Monday, October 18, 2010

REPUBLICANS MAKE THEIR OWN KRAZY GLUE

In my last post I dismissed the possibility that the "citizens' arrest" -- with handcuffs -- of a reporter at a public appearance by Alaska teabag candidate Joe Miller, which was the work of Miller's private security detail, would hurt the candidate at the polls. However, Adam Serwer and Steve Benen make a point that I think is absolutely right -- though the reason it's right seems utterly counterintuitive, as I'll explain.

Adam, in a tweet, writes:

Imagine if Dem "bodyguards" had handcuffed a journalist. you'd need a new planet to fit all the Nazi references.

Steve adds:

In 2008, then-candidate Barack Obama mentioned the idea of having a civilian reserve corps that could handle postwar reconstruction efforts such as rebuilding infrastructure. A Republican member of Congress, Georgia's Paul Broun, said the idea, which had been endorsed by the Bush administration, is the equivalent of "what Hitler did in Nazi Germany and it's exactly what the Soviet Union did. When he's proposing to have a national security force that's answering to him, that is as strong as the U.S. military, he's showing me signs of being Marxist." Glenn Beck and Rep. Michele Bachmann (R-Minn.) still talk about this to make the case that the president is some kind of fascist....

Steve's right. But why was that plausible to anyone apart from a tiny group of fringe lunatics, rather than millions of Fox viewers (and, probably, a good number of the centrist neighbors they chat up at backyard barbecues)? And why won't the Miller incident upset nearly as many people, in all likelihood?

I have mixed feelings about Matt Bai of The New York Times, but I think he had a point a couple of years ago when he wrote about political "Krazy Glue Moments":

Here's a political postulate for you: whether or not a bad moment sticks to the candidate depends on how closely related it is to the core rationale of that candidate or his opponent. In other words, if your gaffe goes directly to the main argument you are trying to make about yourself with the electorate, or if it substantiates the most relevant thing that your rival would have us believe about you, then it has the potential to become a serious problem. If, on the other hand, you do something completely idiotic that is tangential to what voters most hope or fear about you, then you tend to get a pass.

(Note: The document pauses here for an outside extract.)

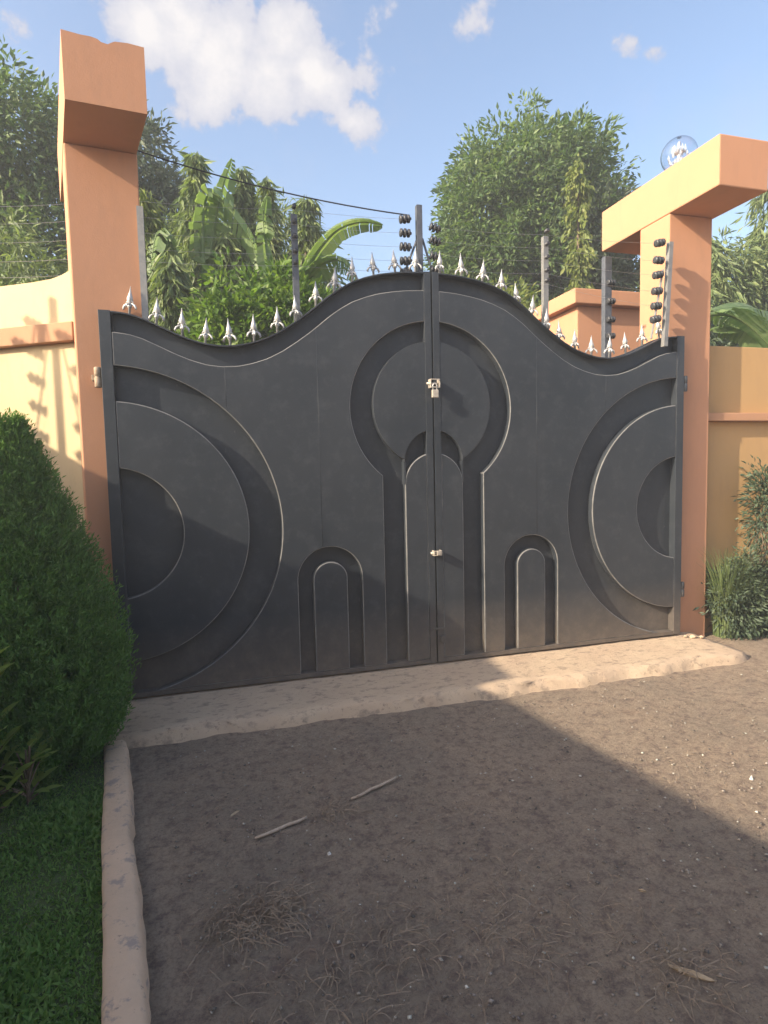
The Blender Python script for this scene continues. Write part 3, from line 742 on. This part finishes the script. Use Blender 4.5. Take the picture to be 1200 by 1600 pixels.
broad_shrub('broad-leaved yellow-green shrub in front of the cypress bush at the left edge', (-2.66, -1.18, -.05), 60, .72, .15, M['lf_croton'], .26, .62, 1.1)
broad_shrub('small low leafy sprout at the foot of the cypress bush beside the lawn', (-2.50, -1.10, -.05), 22, .30, .13, M['lf_croton'], .16)
# right-hand bed
def tuft(label, loc, n, h, spread, m_=None):
    c = np.zeros((n, 3)); a = rng.uniform(0, 6.28, n); r_ = spread * rng.uniform(0, 1, n) ** .6
    c[:, 0] = np.cos(a) * r_ * .4; c[:, 1] = np.sin(a) * r_ * .4
    V = []; F = []
    for i in range(n):
        L = h * rnd.uniform(.5, 1.1); out = Vector((math.cos(a[i]), math.sin(a[i]), 0)); q0 = Vector(c[i]); sd = Vector((-out.y, out.x, 0)) * .006; o = len(V)
        for k in range(6):
            u_ = k / 5; q = q0 + Vector((0, 0, L * (u_ - .25 * u_ ** 2.5))) + out * spread * u_ ** 2 * rnd.uniform(.8, 1.1)
            V += [tuple(q - sd * (1 - u_ * .9)), tuple(q + sd * (1 - u_ * .9))]
        F += [(o + 2 * k, o + 2 * k + 1, o + 2 * k + 3, o + 2 * k + 2) for k in range(5)]
    t_ = thing('grass_tuft', label, 'plant', loc); link('blades', npmesh('blades', np.array(V), np.array(F), m_ or M['lf_droop']), t_); return t_
tuft('spiky grass-like plant against the ochre wall right beside the right pillar', (2.80, .06, -.08), 460, 1.05, .24)
tuft('second spiky grass-like plant in the bed right of the first', (3.06, .04, -.08), 320, .75, .26)
blobs_tree('leafy_shrub', 'dark leafy shrub at the right edge below the ochre wall band', (3.06, .02, -.08), [(0, 0, .45, .26, .14, .35), (.12, 0, 1.15, .10, .10, .40)], 95, 36, .06, .34, M['lf_dark'], rc=.13, trunk_r=.02, cat='shrub', trunkname='stem')
blobs_tree('low_shrub', 'low dark green ground shrub at the foot of the ochre wall', (2.86, -.0, -.08), [(0, 0, .30, .24, .12, .32), (.33, 0, .3, .26, .14, .3)], 150, 48, .06, .3, M['lf_dark'], rc=.12, trunk_r=.012, cat='shrub', trunkname='stem')

# trees beyond the gate
GR = 'trees beyond the gate'
blobs_tree('round_tree', 'large round broadleaf tree with dense glossy crown beyond the right gate leaf', (4.35, 6.2, 0), [(-.05, 0, 6.2, 1.75, 1.7, 1.75), (-.75, 0, 5.9, 1.15, 1.2, 1.5), (-1.0, 0, 4.9, 1.0, 1.1, 1.1), (-.5, -.2, 5.0, 1.4, 1.4, 1.2), (.65, 0, 6.5, 1.15, 1.2, 1.25), (.7, 0, 4.6, 1.3, 1.1, 1.1)], 1250, 60, .125, .40, M['lf_round'], trunk_r=.2, rc=.24, group=GR)
blobs_tree('broadleaf_tree', 'tall hazy broadleaf tree at the left edge behind the left pillar', (-4.45, 6.0, 0), [(0, 0, 6.3, 1.15, 1.1, 1.2), (-.9, 0, 5.6, 1.1, 1, 1.6), (.3, 0, 4.9, 1.2, 1, 1.2)], 620, 55, .125, .40, M['lf_round'], trunk_r=.18, rc=.30, group=GR)
blobs_tree('broadleaf_tree', 'dark bluish tree showing just right of the left pillar top', (-2.72, 7.4, 0), [(0, 0, 7.0, .62, .7, .95), (.25, 0, 6.1, .75, .7, .9), (.45, 0, 5.2, .75, .7, .9)], 190, 45, .15, .36, M['lf_dark'], trunk_r=.14, rc=.26, group=GR)
blobs_tree('broadleaf_tree', 'greyish thin-leaved tree over the wing wall at the left edge', (-3.9, 3.6, 0), [(0, 0, 3.6, 1.0, .6, .8), (.5, 0, 3.0, .8, .5, .9)], 170, 40, .13, .25, M['lf_droop'], droop=.4, trunk_r=.08, rc=.24, group=GR)
blobs_tree('citrus_tree', 'bright sunlit green leafy tree behind the low dip of the left gate leaf', (-.95, 2.5, 0), [(0, 0, 2.95, .85, .6, .78), (.45, 0, 2.75, .5, .5, .7), (-.45, 0, 2.6, .55, .5, .7)], 330, 42, .105, .45, M['lf_citrus'], trunk_r=.07, rc=.17, group=GR)
blobs_tree('yellow_green_shrub', 'yellow-green leafy shrub tree under the round tree behind the right leaf', (2.35, 3.9, 0), [(0, 0, 3.45, .95, .6, .62), (-.7, 0, 3.1, .6, .5, .6), (.9, .1, 3.3, .55, .5, .7)], 240, 40, .12, .36, M['lf_yellow'], trunk_r=.07, rc=.2, group=GR)
blobs_tree('broadleaf_tree', 'grey-green tree filling the gap under the right beam', (5.4, 5.2, 0), [(0, 0, 4.4, 1.0, .7, 1.0), (-.3, 0, 5.4, .55, .6, .9)], 200, 45, .15, .36, M['lf_dark'], trunk_r=.1, rc=.26, group=GR)
for (lab, x, y, h, r_, n, mt, ln_) in (
    ('yellow-green column tree with hanging leaves right behind the left pillar', -2.16, 3.3, 4.75, .34, 2600, 'lf_yellow', (-.12, 0)),
    ('tall narrow column tree with drooping leaves, second from the left pillar', -1.78, 4.1, 5.62, .34, 3000, 'lf_droop', (.1, 0)),
    ('column tree with drooping leaves behind the crossed banana leaves', -1.12, 4.4, 5.62, .42, 3400, 'lf_droop', (.05, 0)),
    ('column tree with drooping leaves left of the plain dark gate post', -.72, 4.2, 5.42, .34, 2800, 'lf_droop', (-.05, 0)),
    ('rounded drooping tree right of the plain dark gate post', -.36, 4.0, 5.12, .42, 3000, 'lf_droop', (.1, 0)),
    ('darker drooping tree low behind the left pillar edge', -1.98, 2.9, 3.9, .42, 2400, 'lf_droop', (0, 0)),
    ('drooping narrow tree between the left pillar and the left edge of the picture', -2.98, 3.2, 4.55, .30, 2000, 'lf_yellow', (.2, 0)),
    ('drooping tree filling the gap behind the bright citrus tree', -1.35, 3.4, 4.35, .6, 3400, 'lf_droop', (0, 0))):
    column_tree('column_tree', lab, (x, y, 0), h, r_ * 1.25, int(n * 1.5), .20, .17, M[mt], 'column trees with hanging leaves beyond the gate', z0=1.6, lean=ln_)
blobs_tree('drooping_tree', 'pale drooping tree filling in behind the column trees above the left leaf', (-.9, 5.6, 0), [(0, 0, 4.9, 1.3, .5, .8), (-.9, 0, 4.6, .7, .5, .9), (.5, 0, 4.3, .9, .5, .7)], 300, 42, .17, .2, M['lf_droop'], droop=.5, trunk_r=.08, rc=.26, group=GR)
blobs_tree('drooping_tree', 'drooping grey-green tree above the ochre wall between right pillar and picture edge', (7.0, 4.3, 0), [(0, 0, 4.5, 1.1, .5, .8), (-1.1, 0, 3.9, .9, .5, .8), (.9, 0, 4.3, .8, .5, 1.0)], 330, 42, .17, .22, M['lf_droop'], droop=.5, trunk_r=.08, rc=.24, group=GR)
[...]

But if Adam and Steve are right, it means Democratic politicians really are already seen as jackbooted thugs, despite scant evidence, and Republicans aren't, despite plenty of evidence. What voters "fear" about Democrats, and don't fear about Republicans, has no basis in reality.

Republicans, under Bush, refined the technique of sequestering demonstrators in "free-speech zones." Bush and Cheney critics were sometimes arrested with little or no justification. And, however much Democrats may have assented (in the past or present), it was the Bush administration that gave us the Patriot Act, Guantanamo, Abu Ghraib, extraordinary rendition, and remarkable redefinitions of the word "torture."

Bush used to hold town hall meetings strictly limited to the worshipful. Obama has faced withering criticism at town halls. (And we won't even talk about the congressional town halls last year.)

Oh, and right-wingers openly embrace the notion of vigilante justice and violence in the service of self-defense. Liberals generally don't.

So why are our guys seen as the likely fascists?

Obvious reasons: the right-wing noise machine is more efficient. Also, there's a mass delusion that Democrats take people's guns away every chance they get, which conveys an impression of fascism, even though it's a figment of millions of people's imaginations.

Oh, and one more thing: right-wingers don't believe in freedom. Not across the board. Right-wingers believe in freedom for "us." Not for "them." If you belong to the "wrong" group -- critics of the government (when the government is run by right-wingers), non-whites, gays, liberals, the "liberal media" -- then fascism directed against you simply isn't fascist. It's a defense of freedom to deny freedom to bad people.

So, to sum up: imaginary denials of freedom by Democrats are real, and when you think you see another one, it's part of a pattern. And real denials of freedom by Republicans aren't ever part of a pattern, because Republicans never mistreat anyone who doesn't deserve it.

So only Democrats have the Krazy Glue stuck to them.